Marshall Distributing is working with an e-commerce provider to convert more of its Web traffic into actual dealer sales.

The result of that new partnership will be unveiled this month in a pilot program and then is expected to be available nationally by the spring.


Joe Mooney, chief operating officer of Marshall Distributing, said the company traditionally has upward of 600 people monthly view some of its more popular products — GMAX helmets and Marshall bibs to name two. However, only some 10 percent or less of those consumers on the Marshall Web site will then actually use a dealer locator to possibly purchase the product from a dealer Web site.

“Marshall’s Web page is designed to be a moderately unsuccessful experience for the consumer in the b-to-c solution,” Mooney said. “It was built that way and done in that fashion because (company CEO) Roger Marshall has never, or will we ever, sell against a dealer.”

So the distributor worked with Web site and e-commerce provider 50 Below to set up an easy transition for the customer so they can first shop and then purchase the gear they’re viewing. The system 50 Below has devised essentially transfers the consumer from the Marshall Web site to the dealer site once the consumer goes to purchase the product.

Doran Nurmi, 50 Below’s product manager, said once the customer has selected one or more products, they will, like normal, go to a checkout system. However, rather than pressing a button that says “checkout,” they’ll select “checkout locally.”

At this point, the consumer is given the selection of choosing between one of five Marshall’s dealers. The dealers are differentiated by their proximity to the customer. No other features describing the dealer, like a rating, are currently planned for the initial release of the site. Marshall also will set the price of the ordered product, which will be at MSRP, so there will no difference in terms of price between the dealers initially shown to the customer.

The site allows the customer to either pick up the product at the dealership or have it shipped to them. The dealer will then receive the transaction and order it through Marshall Distributing.

Not only does this process allow the initial transaction to remain with the dealer — a key Marshall Distributing objective — but it also keeps the purchase local for the consumer, which they generally prefer, Nurmi said.

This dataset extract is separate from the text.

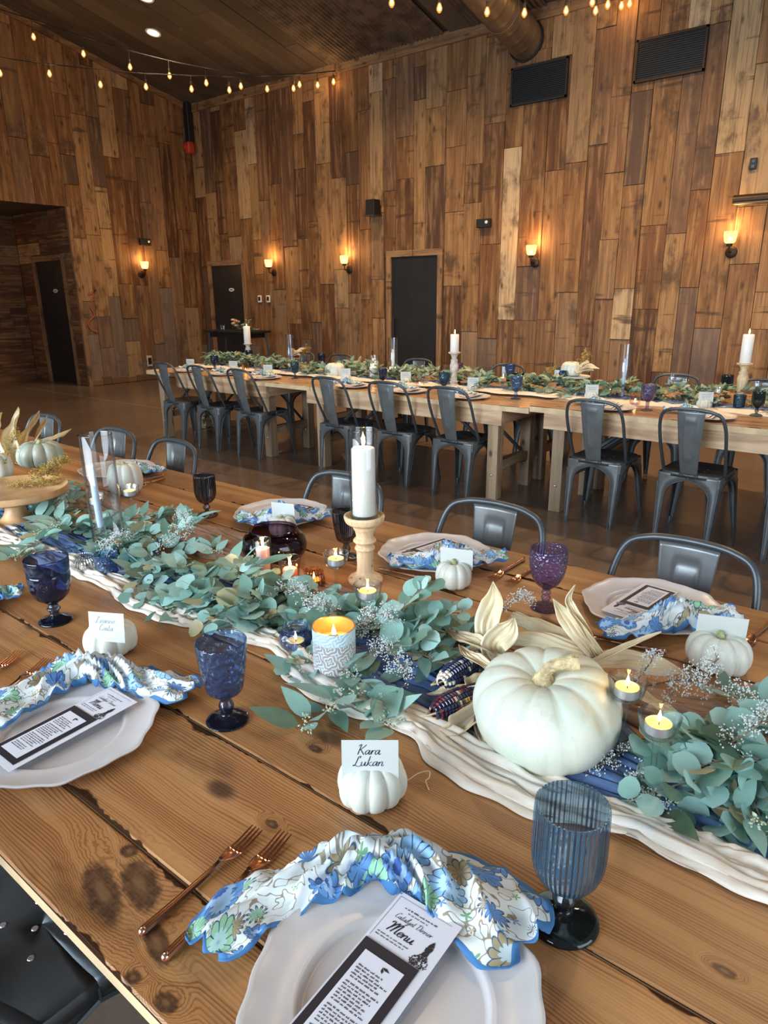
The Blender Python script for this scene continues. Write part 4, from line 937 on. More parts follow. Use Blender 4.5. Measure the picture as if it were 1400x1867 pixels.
GOB = {
 'ribbed': [(.0005, .000), (.042, .000), (.0435, .003), (.039, .008), (.022, .014), (.010, .018), (.0085, .024), (.0125, .030), (.015, .036), (.0125, .042), (.0095, .047), (.011, .052), (.022, .058), (.034, .070), (.0415, .088), (.044, .110), (.044, .140), (.0435, .172)],
 'cup': [(.0005, .0), (.037, .0), (.038, .003), (.032, .006), (.016, .010), (.010, .015), (.011, .022), (.0135, .030), (.0115, .038), (.009, .044), (.0115, .050), (.020, .055), (.030, .062), (.034, .075), (.038, .098), (.0415, .122), (.0432, .140), (.0445, .158)],
 'thumb': [(.0005, .0), (.038, .0), (.039, .003), (.034, .007), (.016, .014), (.010, .020), (.012, .028), (.016, .034), (.012, .040), (.010, .045), (.018, .052), (.034, .064), (.043, .082), (.0475, .104), (.048, .122), (.0465, .128), (.048, .132), (.0495, .150), (.050, .164)],
 'tulip': [(.0005, .0), (.034, .0), (.035, .003), (.026, .006), (.011, .012), (.009, .020), (.0115, .028), (.0085, .034), (.0115, .040), (.0085, .047), (.014, .053), (.026, .063), (.036, .080), (.0412, .098), (.0432, .115), (.0435, .132), (.0425, .150)],
}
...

Of course, it also is geared to give Marshall and its dealers a better shot at capturing the online sale. Nurmi said the present scenario — a consumer finding Marshall’s Web site through a search engine — usually results in the customer having to find a dealer’s site and then look for the product again to purchase it, or the customer simply does a Google search and potentially ends up buying a competing product.

“I’m concerned those are all lost sales opportunities for our dealer network,” Mooney said.

The pilot program for the new site is expected to start Feb. 1 with more than 150 dealers. As quickly as 60 days later, 50 Below is expecting to have a site available to Marshall’s entire national dealer network.

Nurmi noted Marshall dealers who do not currently have a 50 Below Web site or any Web site can purchase the single-branded, full e-commerce Marshall site. 50 Below will be signing dealers up for the national launch at the Dealer Expo in Indianapolis.